Cecile (Lina Romay) and Brigitte (Lynn Monteil) are strippers and they’re facing a year in prison as a result of their strip-tease act. They’re offered the chance to go free, in return for doing a few small favours for the government. Actually it’s not the government as such, it’s an American senator who is spearheading an investigation of the sex trafficking industry. He wants them to work as spies. All Cecile (who is a bit of an amateur photographer) has to do is take a few photos. They will also be given air fares to the Canary Islands and a job as strip-tease artistes.
The girls figure it’s a pretty good deal but it’s not always a good idea to believe government men who tell you they’re offering you a job that is really very simple and involves no danger at all.
Their assignment is part of an investigation into a white slavery racket. White slavery had been a very popular subject for exploitation filmmakers going right back to the 1930s if not earlier. And for obvious reasons - the opportunities for sleaze are practically limitless.
This is one of the many Franco films that exists in several different forms. It started life as a movie called Ópalo de fuego. Then numerous new scenes were shot and it became essentially a different film, Two Female Spies with Flowered Panties. Ópalo de fuego is apparently a much more chaotic film with no real narrative to speak of.
Two Female Spies with Flowered Panties is very much a movie for dedicated Francophiles. Anyone new to Jess Franco’s films would be well advised to start with his 1960s and early 1970s films. By the end of the 70s he was mixing genres with abandon but even more disconcertingly his films were starting to feature wild mood changes. If you’re a fan and you’re accustomed to his approach to filmmaking you’ll enjoy this. If you’re not familiar with his style you might find it bewildering and disturbing. It seems highly likely that he fully intended it to be bewildering and disturbing.
Oddly enough, having said all that, Two Female Spies with Flowered Panties actually has a remarkably coherent plot. Cecile takes on the rôle of spy and she takes her duties seriously. She quickly works out that a woman named Irina Forbes (Joëlle Le Quément) and her husband are kidnapping young women and selling them to billionaires as sex slaves. Mr and Mrs Forbes are seriously evil and depraved people and Cecile is keen to help the authorities. The difficulties are that it is not clear which authorities she can trust, and she is very much a rank amateur.

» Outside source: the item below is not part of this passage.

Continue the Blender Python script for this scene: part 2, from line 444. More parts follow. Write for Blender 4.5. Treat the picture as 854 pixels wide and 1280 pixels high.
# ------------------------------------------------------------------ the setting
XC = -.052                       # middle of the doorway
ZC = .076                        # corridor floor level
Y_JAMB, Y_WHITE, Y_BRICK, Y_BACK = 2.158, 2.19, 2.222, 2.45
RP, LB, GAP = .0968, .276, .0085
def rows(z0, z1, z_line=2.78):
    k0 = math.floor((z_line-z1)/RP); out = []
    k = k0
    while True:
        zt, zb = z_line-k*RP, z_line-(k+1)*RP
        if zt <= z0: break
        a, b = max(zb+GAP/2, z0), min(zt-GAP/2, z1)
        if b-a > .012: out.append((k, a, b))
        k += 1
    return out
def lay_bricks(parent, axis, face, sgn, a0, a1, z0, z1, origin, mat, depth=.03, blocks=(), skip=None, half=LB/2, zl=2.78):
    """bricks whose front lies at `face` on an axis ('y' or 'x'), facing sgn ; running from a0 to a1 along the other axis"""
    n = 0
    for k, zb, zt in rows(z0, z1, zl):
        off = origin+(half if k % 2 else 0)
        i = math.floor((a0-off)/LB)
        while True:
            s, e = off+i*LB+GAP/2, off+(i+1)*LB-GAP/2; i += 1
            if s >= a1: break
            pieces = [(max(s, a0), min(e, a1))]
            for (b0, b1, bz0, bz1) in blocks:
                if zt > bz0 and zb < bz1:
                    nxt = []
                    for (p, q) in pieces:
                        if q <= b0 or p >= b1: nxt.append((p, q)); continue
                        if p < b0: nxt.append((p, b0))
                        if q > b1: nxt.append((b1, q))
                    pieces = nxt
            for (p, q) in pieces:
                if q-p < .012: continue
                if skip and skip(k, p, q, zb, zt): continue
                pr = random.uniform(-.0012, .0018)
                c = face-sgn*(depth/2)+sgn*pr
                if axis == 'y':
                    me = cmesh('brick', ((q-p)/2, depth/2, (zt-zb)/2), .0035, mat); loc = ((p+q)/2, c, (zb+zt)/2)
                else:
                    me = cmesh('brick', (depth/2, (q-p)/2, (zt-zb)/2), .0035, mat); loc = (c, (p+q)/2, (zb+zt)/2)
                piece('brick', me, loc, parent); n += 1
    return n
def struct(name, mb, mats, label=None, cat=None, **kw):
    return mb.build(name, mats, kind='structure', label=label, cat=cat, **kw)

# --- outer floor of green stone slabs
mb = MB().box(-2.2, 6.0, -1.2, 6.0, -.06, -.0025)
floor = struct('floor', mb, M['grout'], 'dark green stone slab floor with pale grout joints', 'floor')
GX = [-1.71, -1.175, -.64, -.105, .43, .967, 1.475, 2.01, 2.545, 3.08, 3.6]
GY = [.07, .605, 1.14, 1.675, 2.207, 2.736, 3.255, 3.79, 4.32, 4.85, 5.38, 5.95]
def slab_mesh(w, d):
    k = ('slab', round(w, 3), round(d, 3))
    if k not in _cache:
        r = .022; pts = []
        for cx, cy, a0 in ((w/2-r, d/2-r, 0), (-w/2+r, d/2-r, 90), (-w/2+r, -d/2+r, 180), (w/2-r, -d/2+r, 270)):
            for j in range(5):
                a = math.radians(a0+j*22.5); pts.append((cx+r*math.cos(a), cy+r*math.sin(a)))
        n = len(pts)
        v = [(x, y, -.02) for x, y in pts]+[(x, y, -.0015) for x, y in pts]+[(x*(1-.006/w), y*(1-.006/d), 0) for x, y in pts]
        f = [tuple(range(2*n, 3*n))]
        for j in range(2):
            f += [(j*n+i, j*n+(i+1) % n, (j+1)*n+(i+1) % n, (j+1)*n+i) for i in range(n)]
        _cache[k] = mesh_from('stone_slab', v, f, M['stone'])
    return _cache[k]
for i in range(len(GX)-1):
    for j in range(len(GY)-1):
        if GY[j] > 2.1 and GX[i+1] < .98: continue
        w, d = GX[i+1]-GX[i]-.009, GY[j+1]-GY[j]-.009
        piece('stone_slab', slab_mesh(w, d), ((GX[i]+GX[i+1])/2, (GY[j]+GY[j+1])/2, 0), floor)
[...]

The plot is straightforward enough but the mood is all over the place, veering suddenly from lighthearted spy spoof and sex comedy stuff to brutal torture, rape and murder. And then it will veer back again. At times it is amusing and charming. At other times it is very unsettling indeed.
This is also, even by Jess Franco standards, a ramshackle affair. Franco was never overly obsessed with getting the picture in focus. In fact this is something that varies widely from film to film suggesting that it was as much a stylistic quirk as it was a result of ludicrously tight shooting schedules. The impression this movie gives is that Franco was embracing the chaos.
There is an astonishing amount of nudity. The sex scenes are not at all graphic but they are unsettling since they range from good-natured sexual romps to rather extreme depravity. The scenes of violence are also often more implied than explicit but what is implied is enough to make any viewer uneasy.
It must have been tough going for the cast but Lina Romay handles things pretty well. She is often adorably ditzy. At other times she experiences stark terror. She even manages a creditable action scene in which she dispatches one of the Forbes’ evil henchwomen with a well-placed kick to the head. She is in fact an oddly believable amateur spy, hopelessly out of her depth but showing a surprising amount of grit. If the villains are intending to destroy her she’s not going to give in without a struggle. She is of course naked for much of the film’s running time but that’s no problem - she was a competent actress with her clothes on and a very good actress naked.
Two Female Spies with Flowered Panties is a wild ride. It gleefully ignores all the conventions of the spy film, and the erotic film, and the sex comedy. Like so many of Franco’s best films it creates its own genre as it goes along.
I’m not sure this movie is a complete success but it can be recommended to Franco fans as an exhilarating example of his bizarrely idiosyncratic style.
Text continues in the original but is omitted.